Your questions seem to be fairly basic ones about multiple regression.

I hope you have looked at the three scatterplots (y vs. x1, y vs. x2,
and x2 vs. x1) to see how the data behave.

R^2 provides information equivalent to
[sum(residual^2)]/[sum((y-ybar)^2)], often abbreviated as SSE/SST.
R^2 = 1 - (SSE/SST) is the percentage of the (squared) variation in y
that is accounted for by the regression model (i.e., by x1 and x2

In general, it is not possible to express R^2 as the sum of a
percentage accounted for by x1 and a percentage accounted for by x2.
The obstacle is correlation (in the data) between x1 and x2.  Thus,
you can say how much variation x2 accounts for after adjustment for
x1, and you can say how much variation x1 accounts for after
adjustment for x2.  To get those percentages, you can fit the simple
regressions involving only x1 and only x2 and subtract the values of
R^2 for those regressions from the value of R^2 for the regression
involving both x1 and x2.  If x1 and x2 are uncorrelated (technically,
orthogonal), usually by design, it is possible to express the R^2 of
the two-variable model as the sum of the contributions of x1 and x2.

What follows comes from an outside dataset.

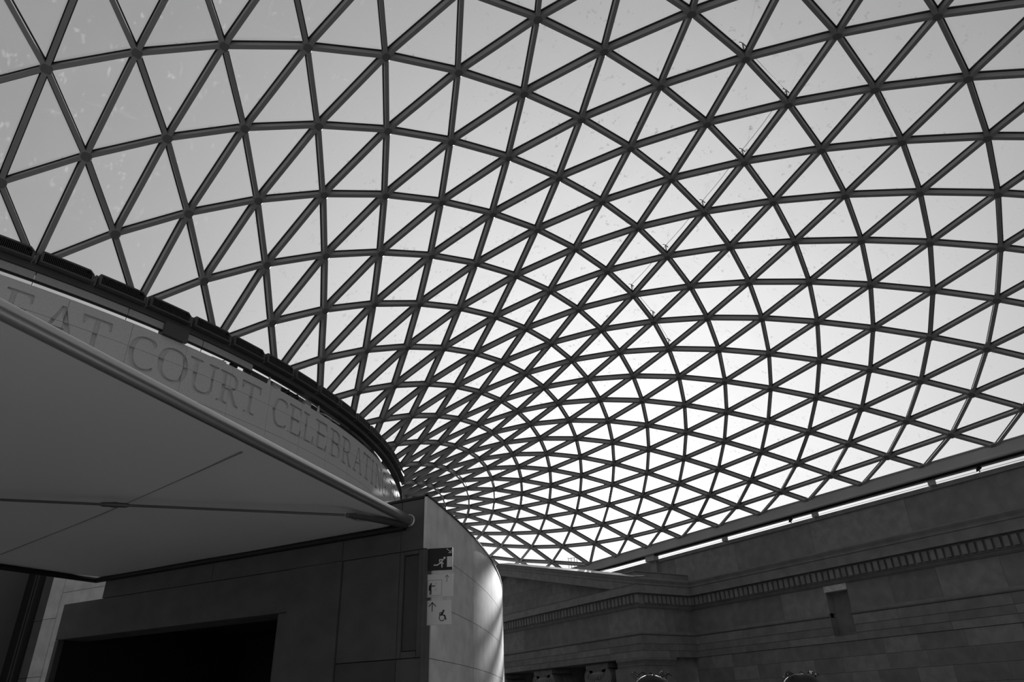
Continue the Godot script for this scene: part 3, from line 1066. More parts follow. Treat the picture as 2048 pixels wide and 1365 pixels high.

I hope this discussion helps.

David Hoaglin

On Mon, Sep 2, 2013 at 5:57 AM, Kayla Bridge <> wrote:
> Dear all,
> I am currently running a simple regression, and try to explain the coefficients. The model and estimation results are the following.
> y=5.41+1.24*x1+.28*x2, R2=0.7, N=20
>  (0.58) (3.4)   (2.56)
> The t-stats are in parentheses.
> I'd like to know how much (in terms of percentage) of the change in y is accounted for by change in x1, and how much change in y by change in x2.
> Another question is: can I use [sum(residual^2)]/[sum((y-ybar)^2)], where ybar is the mean value of the dependent variable, to say something about percentage of residual, like smaller percentage of residuals implies that x1 and x2 are good explanatory factors for y?
> Any suggestion is greatly appreciated.